From Generation to Generation: A Week in Yiddishland
– Bloom, sophomore at Mount Holyoke College
I knew A “Trip the Yiddishland” was going to be life changing when I found myself onstage with a friend I’d made only days before, singing a duet of one of my favorite Yiddish songs for an intergenerational crowd of Yiddishists. While I heard people clapping along and watched an older couple dancing to our singing, I realized that these people had become my classmates, roommates, castmates, duet partners, and friends, all within the span of a week.
The “Trip to Yiddishland,” held every summer by the Workers Circle, is a week-long retreat focused on Yiddish language, culture, and community. The Workers Circle, first established in 1900 as a mutual aid organization, has been at the intersection of Yiddish and social justice for over a century. The organization was established to provide support and community for working-class, mostly Yiddish-speaking Jews who had found themselves facing discrimination and poor working conditions upon their arrival in America. Now a non-profit, the Workers Circle continues to be a leading force in Jewish activism, and they offer a large catalog of Yiddish language and culture classes. As someone who has been looking for ways to get involved with Yiddishism in leftist spaces, I was thrilled at the opportunity to engage with this organization, and Yiddishland did not disappoint.
Bloom on right in red top
On my first day at Yiddishland, I was approached during breakfast by an older woman who seemed equal parts delighted and confused by the number of college students at the retreat. She asked me what I was doing at “a place like this,” and how so many young people had come to be interested in such a program. While our difference in age seemed at first to be the possible cause of a disconnect, my reasons for being there ended up being pretty similar to hers: Both of us, like many other attendees, were there because our families had a history of speaking Yiddish, we wanted to connect with our culture, and we were seeking a community of people invested in Yiddish and all the ways that it connected to social justice work historically and today. This interaction also marked the first Yiddish conversation I ever had outside of an academic setting, a detail which is quite telling of some of the major generational differences in engagement with Yiddishist spaces.
I couldn’t think of a better way to end my summer than through a week of radical Yiddish-based community and learning. The recent influx of young people engaging with Yiddishism and the steadily growing nature of the Trip to Yiddishland program was reflected in this year’s attendance, which included a group of fifteen college students that I had the opportunity to be a part of.

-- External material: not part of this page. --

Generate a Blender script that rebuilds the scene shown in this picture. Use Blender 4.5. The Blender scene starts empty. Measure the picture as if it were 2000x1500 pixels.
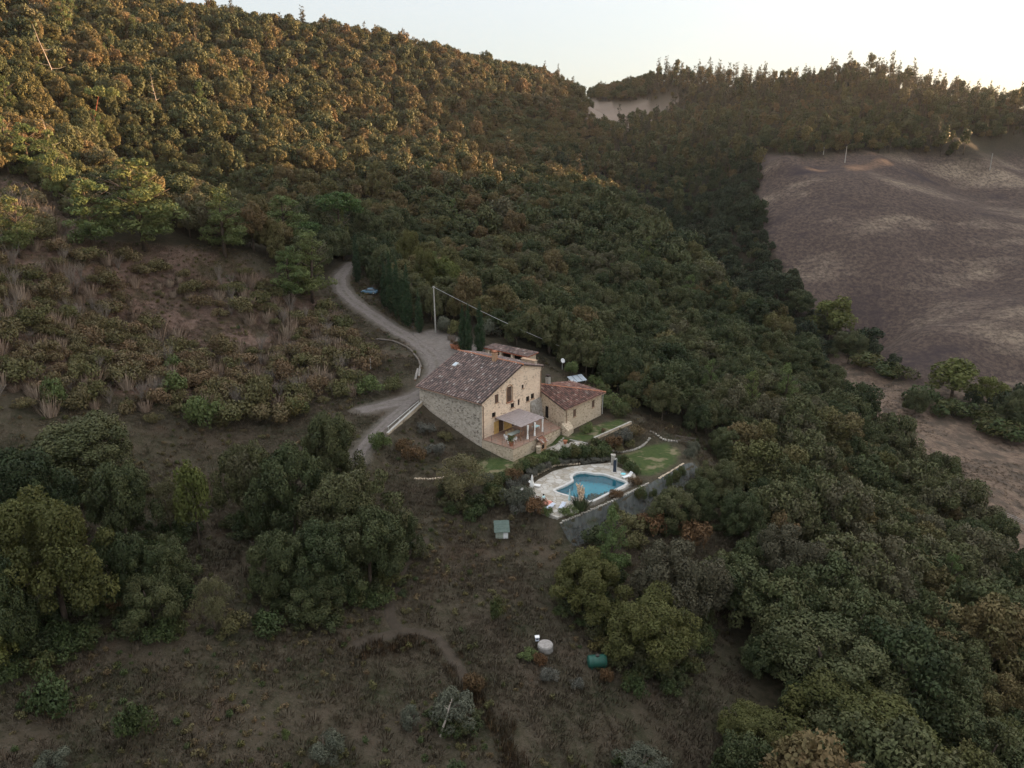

The most interesting and rewarding aspect of the trip for me was being in such a welcoming intergenerational space and being able to witness the ways that people of different generations view Yiddish, its connection to activism, and the Workers Circle. This felt most prominent at mealtimes, enjoying a bowl of matzo ball soup by the lake after my daily “Secrets of a Gentle Diva” singing class and listening to the chorus of people chatting in both Yiddish and English.
For me, learning Yiddish has been radical in and of itself because my family stopped speaking Yiddish in an effort to assimilate into mainstream American culture. I never heard a word of Yiddish in my childhood. For the woman I talked to on the first day and for most of the older attendees, Yiddish has always been a part of their lives. Their original exposure to and learning of Yiddish was through childhood interactions and listening to their parents speak– worlds apart from my experience first learning about Yiddish through classrooms and textbooks. Nevertheless, the very act of learning Yiddish feels like a reclamation and embracement of a part of Jewish culture that has been both downplayed and overlooked. It is an embracement of a beautiful tradition built in Diaspora, and it is a way to stay connected to the everyday cultural aspects of Judaism. For me, discovering Yiddishism felt like finally arriving at a destination I didn’t even know I was trying to reach — it felt like finding home.
For many of us, Yiddishism is a way to engage in activism and social justice work through a Jewish lens that is separate from modern-day Zionism and is focused on making a homeland and building a community wherever we are, as well as working to make that possible for everyone. The term “Jewish social justice” sounds broad because it is broad — different people focus on different issues, and not everybody stands for the same things. The principles and ideals of Judaism as a religion and as a culture, mixed with the experiences that people bring from lives spent trying to find belonging in antisemitic and hostile places, have led to a unique Jewish perspective on activism. The Workers Circle in particular has a long history of working-class immigrant members fighting for equity. In places like Yiddishland, the impact of this can be seen spanning generations, and intergenerational conversations are an incredible opportunity to understand different perspectives and priorities within a broader movement. At Yiddishland, generational differences are not an obstacle to overcome but rather a place to explore different perspectives. The common goals that we share can be celebrated and worked towards together.